What to work on →
Will you write out the data exactly, excluding every picture?

Source data →
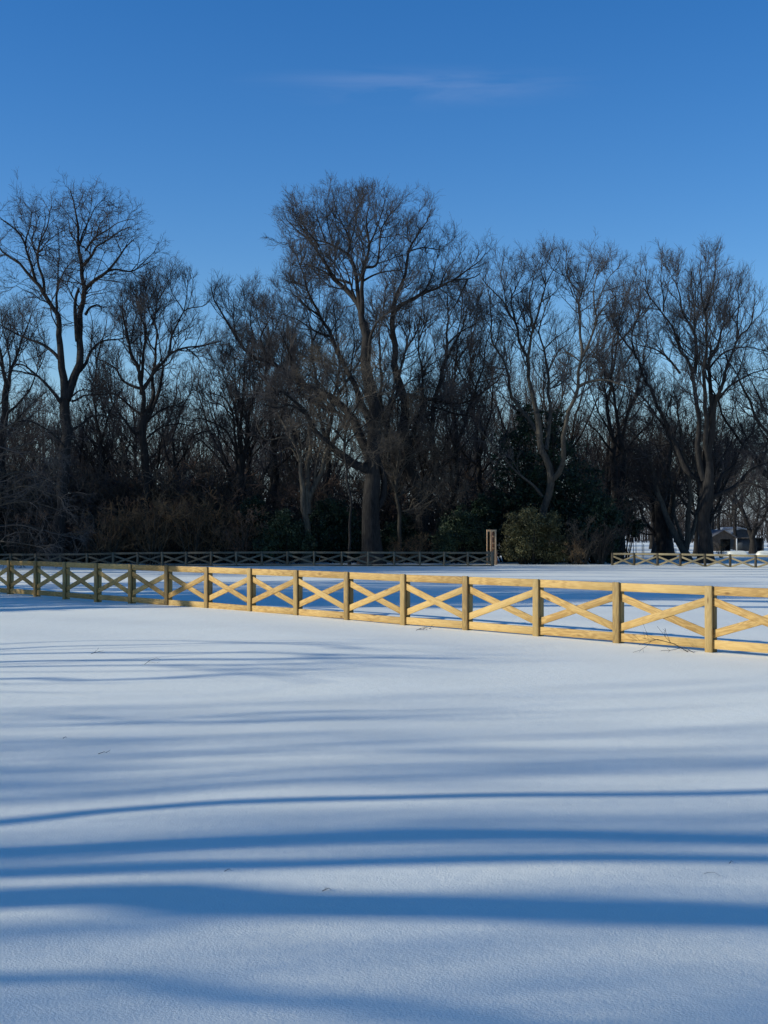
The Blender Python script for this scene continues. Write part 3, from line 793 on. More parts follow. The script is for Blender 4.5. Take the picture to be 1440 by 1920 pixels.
# multi-stemmed trees whose stems and limbs draw the bands on the snow: each band is a shadow line on the ground carried
# back along the sun's direction to the tree that stands there
def ground_pt(px, py):
    r = ray(px, py); t = 4.*1.001**np.arange(4500)
    P = r[None]*t[:, None]
    i = int(np.argmax(CAMH+P[:, 2] <= ground(P[:, 0], P[:, 1])))
    return P[i, 0], P[i, 1]
def caster(px, py, Xp):
    x, y = ground_pt(px, py); k = (x-Xp)/SDIR[0]
    return np.array([Xp, y-SDIR[1]*k, gz(x, y)+k*math.tan(SUN_EL)])
def band_tree(Xp, Yb, bands, label, seed, fork_z, trunk_r, spread=.35, dens=.3, te=.8):
    rng = np.random.default_rng(seed); base = np.array([Xp, Yb, gz(Xp, Yb)])
    limbs = [(np.array([[0, 0, -.2], [.05, .02, fork_z*.5], [0, 0, fork_z]]), trunk_r, trunk_r*.85, -1)]
    for pts, r, bare in bands:
        xo = rng.uniform(-spread, spread)
        P = [caster(px, py, Xp+xo)-base for px, py in pts]
        d0 = P[1]-P[0]; d1 = P[-1]-P[-2]
        P = [np.array([0, 0, fork_z*rng.uniform(.75, .98)]), P[0]*.5+np.array([0, 0, fork_z*.42])+(-.12*d0)]+P+([P[-1]+d1*.8+np.array([0, 0, .3]), P[-1]+d1*1.5+np.array([0, 0, 1.2])] if te > .5 else [P[-1]+d1*.25])
        limbs.append((np.array(P), r*1.1, r*te, bare))
    t, c = grow(rng, limbs, 'band_tree', sub=0, dens=dens, L4=False)
    root = empty('bare_tree', base); tag(root, label, 'tree', SH)
    link('trunk', t, root, M['bark']); link('crown', c, root, M['twig'])
band_tree(-19.5, 3.6, [
  ([(0,1541),(250,1517),(500,1503),(720,1498),(1000,1492),(1440,1487)], .115, .8),
  ([(0,1597),(250,1586),(400,1577),(720,1573),(1000,1573),(1440,1582)], .20, .8),
  ([(0,1632),(250,1632),(400,1625),(720,1618),(1100,1617),(1440,1620)], .135, .8),
  ([(0,1688),(400,1695),(720,1700),(1100,1709),(1440,1718)], .245, .8),
  ([(0,1833),(250,1850),(500,1875),(700,1905),(900,1950)], .068, .8)],
  'many stemmed bare tree standing outside the photo to the left of the camera', 41, 3., .42)
band_tree(-26., 13., [
  ([(-20,1208),(150,1202),(300,1201),(430,1206)], .07, .3),
  ([(-20,1218),(200,1211),(360,1206),(500,1209),(640,1214)], .10, .3),
  ([(-20,1228),(200,1222),(400,1224),(600,1228)], .14, .3),
  ([(-20,1241),(200,1237),(450,1236),(620,1233),(800,1235)], .19, .3),
  ([(-20,1252),(200,1250),(420,1247),(560,1243)], .13, .3),
  ([(-20,1262),(150,1262),(300,1258),(420,1256)], .06, .3),
  ([(-20,1273),(180,1276),(330,1270),(440,1264)], .16, .3),
  ([(-20,1362),(200,1360),(340,1346),(500,1336),(640,1330)], .06, .7),
  ([(-20,1338),(100,1342),(200,1350),(300,1352)], .045, .7)],
  'wide low limbed bare tree standing outside the photo left of the pine fence', 40, 2.2, .3, spread=1.5, dens=.14, te=.35)
band_tree(-44., 4.5, [
  ([(-20,1452),(120,1432),(300,1418),(600,1414),(850,1408)], .24, .6),
  ([(-20,1470),(200,1462),(500,1450),(800,1440)], .16, .6),
  ([(450,1378),(720,1392),(900,1404),(1050,1412)], .13, .6),
  ([(1000,1354),(1150,1358),(1280,1366),(1440,1376)], .05, .7),
  ([(-20,1330),(200,1326),(420,1328),(560,1322)], .10, .6),
  ([(0,1492),(300,1480),(700,1466),(1000,1460)], .14, .6),
  ([(0,1538),(400,1540),(900,1532)], .08, .6),
  ([(300,1750),(700,1785),(1100,1772),(1440,1750)], .14, .6)],
  'tall bare tree standing outside the photo well to the left of the camera', 63, 8., .35, spread=2., dens=.2, te=.15)
side_tree(-42., -4.6, 22, .3, 43, dens=.55)
side_tree(-47., -1.8, 24, .3, 44, dens=.55)
side_tree(-54., -1.0, 27, .3, 60, dens=.45)
side_tree(-22.5, 34.2, 14, .35, 45, spread=.42, dens=1.7, fork=.12)
side_tree(-28., 35.5, 19, .45, 46, spread=.42, dens=.8, fork=.14)
side_tree(-28., 38.0, 18, .4, 47, spread=.42, dens=.7, fork=.14)
side_tree(-32., 41.5, 20, .4, 48, spread=.45, dens=.6)
band_tree(-44., 57., [
  ([(-200,1082),(300,1081),(720,1081),(1100,1081),(1440,1082)], .30, .55),
  ([(-200,1073),(300,1074),(720,1074),(1100,1075),(1440,1077)], .30, .55),
  ([(-200,1069),(300,1070),(720,1069),(1100,1070),(1440,1072)], .36, .5),
  ([(-200,1064),(300,1064),(720,1064.5),(1100,1066),(1440,1068)], .4, .5)],
  'tall several trunked bare tree outside the photo beside the far half of the field', 49, 4., .6, spread=1.2, dens=.12)
band_tree(-30., 39., [
  ([(-100,1094),(200,1094),(450,1096),(600,1097)], .14, .4),
  ([(-100,1104),(300,1104),(720,1103),(1100,1103),(1440,1106)], .22, .4),
  ([(-100,1112),(300,1113),(720,1113),(1100,1112),(1440,1116)], .25, .4),
  ([(0,1124),(300,1126),(720,1124),(1100,1122),(1440,1128)], .3, .4),
  ([(300,1139),(600,1138),(720,1137),(1100,1136),(1440,1138)], .3, .5)],
  'broad several trunked bare tree outside the photo beside the middle of the field', 50, 2., .5, spread=1.2, dens=.4)
side_tree(-44., 69., 25, .45, 51, dens=.5, spread=.4)
def side_copy(x, y, h, k):
    t, c, tw = protos[k]; sc_ = h/(17, 19, 15, 20)[k]
    root = empty('bare_tree', (x, y, gz(x, y)), x*.7+y); root.scale = (sc_,)*3
    tag(root, 'bare tree standing outside the photo to the left of the field', 'tree', SH)
    link('trunk', t, root, M['bark']); link('crown', c, root, M[tw])
for k, (x, y, h) in enumerate([(-48,78,27),(-50,84,28),(-43,101,27),(-66,88,30),(-72,100,30),(-56,108,29),(-86,94,31),(-62,96,29),(-78,86,30),(-92,104,31),(-50,113,28)]):
    side_copy(x, y, h, (k*3+1) % 4)
auto_tree('bare_tree', 'bare tree outside the right edge of the photo with limbs reaching in', px_x(1540, 104), 104, 21, .45, 59, spread=.7, fork=.18, up=.1)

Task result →
The Blender Python script for this scene continues. Write part 3, from line 793 on. More parts follow. The script is for Blender 4.5. Take the picture to be 1440 by 1920 pixels.
# multi-stemmed trees whose stems and limbs draw the bands on the snow: each band is a shadow line on the ground carried
# back along the sun's direction to the tree that stands there
def ground_pt(px, py):
    r = ray(px, py); t = 4.*1.001**np.arange(4500)
    P = r[None]*t[:, None]
    i = int(np.argmax(CAMH+P[:, 2] <= ground(P[:, 0], P[:, 1])))
    return P[i, 0], P[i, 1]
def caster(px, py, Xp):
    x, y = ground_pt(px, py); k = (x-Xp)/SDIR[0]
    return np.array([Xp, y-SDIR[1]*k, gz(x, y)+k*math.tan(SUN_EL)])
def band_tree(Xp, Yb, bands, label, seed, fork_z, trunk_r, spread=.35, dens=.3, te=.8):
    rng = np.random.default_rng(seed); base = np.array([Xp, Yb, gz(Xp, Yb)])
    limbs = [(np.array([[0, 0, -.2], [.05, .02, fork_z*.5], [0, 0, fork_z]]), trunk_r, trunk_r*.85, -1)]
    for pts, r, bare in bands:
        xo = rng.uniform(-spread, spread)
        P = [caster(px, py, Xp+xo)-base for px, py in pts]
        d0 = P[1]-P[0]; d1 = P[-1]-P[-2]
        P = [np.array([0, 0, fork_z*rng.uniform(.75, .98)]), P[0]*.5+np.array([0, 0, fork_z*.42])+(-.12*d0)]+P+([P[-1]+d1*.8+np.array([0, 0, .3]), P[-1]+d1*1.5+np.array([0, 0, 1.2])] if te > .5 else [P[-1]+d1*.25])
        limbs.append((np.array(P), r*1.1, r*te, bare))
    t, c = grow(rng, limbs, 'band_tree', sub=0, dens=dens, L4=False)
    root = empty('bare_tree', base); tag(root, label, 'tree', SH)
    link('trunk', t, root, M['bark']); link('crown', c, root, M['twig'])
band_tree(-19.5, 3.6, [
  ([(0,1541),(250,1517),(500,1503),(720,1498),(1000,1492),(1440,1487)], .115, .8),
  ([(0,1597),(250,1586),(400,1577),(720,1573),(1000,1573),(1440,1582)], .20, .8),
  ([(0,1632),(250,1632),(400,1625),(720,1618),(1100,1617),(1440,1620)], .135, .8),
  ([(0,1688),(400,1695),(720,1700),(1100,1709),(1440,1718)], .245, .8),
  ([(0,1833),(250,1850),(500,1875),(700,1905),(900,1950)], .068, .8)],
  'many stemmed bare tree standing outside the photo to the left of the camera', 41, 3., .42)
band_tree(-26., 13., [
  ([(-20,1208),(150,1202),(300,1201),(430,1206)], .07, .3),
  ([(-20,1218),(200,1211),(360,1206),(500,1209),(640,1214)], .10, .3),
  ([(-20,1228),(200,1222),(400,1224),(600,1228)], .14, .3),
  ([(-20,1241),(200,1237),(450,1236),(620,1233),(800,1235)], .19, .3),
  ([(-20,1252),(200,1250),(420,1247),(560,1243)], .13, .3),
  ([(-20,1262),(150,1262),(300,1258),(420,1256)], .06, .3),
  ([(-20,1273),(180,1276),(330,1270),(440,1264)], .16, .3),
  ([(-20,1362),(200,1360),(340,1346),(500,1336),(640,1330)], .06, .7),
  ([(-20,1338),(100,1342),(200,1350),(300,1352)], .045, .7)],
  'wide low limbed bare tree standing outside the photo left of the pine fence', 40, 2.2, .3, spread=1.5, dens=.14, te=.35)
band_tree(-44., 4.5, [
  ([(-20,1452),(120,1432),(300,1418),(600,1414),(850,1408)], .24, .6),
  ([(-20,1470),(200,1462),(500,1450),(800,1440)], .16, .6),
  ([(450,1378),(720,1392),(900,1404),(1050,1412)], .13, .6),
  ([(1000,1354),(1150,1358),(1280,1366),(1440,1376)], .05, .7),
  ([(-20,1330),(200,1326),(420,1328),(560,1322)], .10, .6),
  ([(0,1492),(300,1480),(700,1466),(1000,1460)], .14, .6),
  ([(0,1538),(400,1540),(900,1532)], .08, .6),
  ([(300,1750),(700,1785),(1100,1772),(1440,1750)], .14, .6)],
  'tall bare tree standing outside the photo well to the left of the camera', 63, 8., .35, spread=2., dens=.2, te=.15)
side_tree(-42., -4.6, 22, .3, 43, dens=.55)
side_tree(-47., -1.8, 24, .3, 44, dens=.55)
side_tree(-54., -1.0, 27, .3, 60, dens=.45)
side_tree(-22.5, 34.2, 14, .35, 45, spread=.42, dens=1.7, fork=.12)
side_tree(-28., 35.5, 19, .45, 46, spread=.42, dens=.8, fork=.14)
side_tree(-28., 38.0, 18, .4, 47, spread=.42, dens=.7, fork=.14)
side_tree(-32., 41.5, 20, .4, 48, spread=.45, dens=.6)
band_tree(-44., 57., [
  ([(-200,1082),(300,1081),(720,1081),(1100,1081),(1440,1082)], .30, .55),
  ([(-200,1073),(300,1074),(720,1074),(1100,1075),(1440,1077)], .30, .55),
  ([(-200,1069),(300,1070),(720,1069),(1100,1070),(1440,1072)], .36, .5),
  ([(-200,1064),(300,1064),(720,1064.5),(1100,1066),(1440,1068)], .4, .5)],
  'tall several trunked bare tree outside the photo beside the far half of the field', 49, 4., .6, spread=1.2, dens=.12)
band_tree(-30., 39., [
  ([(-100,1094),(200,1094),(450,1096),(600,1097)], .14, .4),
  ([(-100,1104),(300,1104),(720,1103),(1100,1103),(1440,1106)], .22, .4),
  ([(-100,1112),(300,1113),(720,1113),(1100,1112),(1440,1116)], .25, .4),
  ([(0,1124),(300,1126),(720,1124),(1100,1122),(1440,1128)], .3, .4),
  ([(300,1139),(600,1138),(720,1137),(1100,1136),(1440,1138)], .3, .5)],
  'broad several trunked bare tree outside the photo beside the middle of the field', 50, 2., .5, spread=1.2, dens=.4)
side_tree(-44., 69., 25, .45, 51, dens=.5, spread=.4)
def side_copy(x, y, h, k):
    t, c, tw = protos[k]; sc_ = h/(17, 19, 15, 20)[k]
    root = empty('bare_tree', (x, y, gz(x, y)), x*.7+y); root.scale = (sc_,)*3
    tag(root, 'bare tree standing outside the photo to the left of the field', 'tree', SH)
    link('trunk', t, root, M['bark']); link('crown', c, root, M[tw])
for k, (x, y, h) in enumerate([(-48,78,27),(-50,84,28),(-43,101,27),(-66,88,30),(-72,100,30),(-56,108,29),(-86,94,31),(-62,96,29),(-78,86,30),(-92,104,31),(-50,113,28)]):
    side_copy(x, y, h, (k*3+1) % 4)
auto_tree('bare_tree', 'bare tree outside the right edge of the photo with limbs reaching in', px_x(1540, 104), 104, 21, .45, 59, spread=.7, fork=.18, up=.1)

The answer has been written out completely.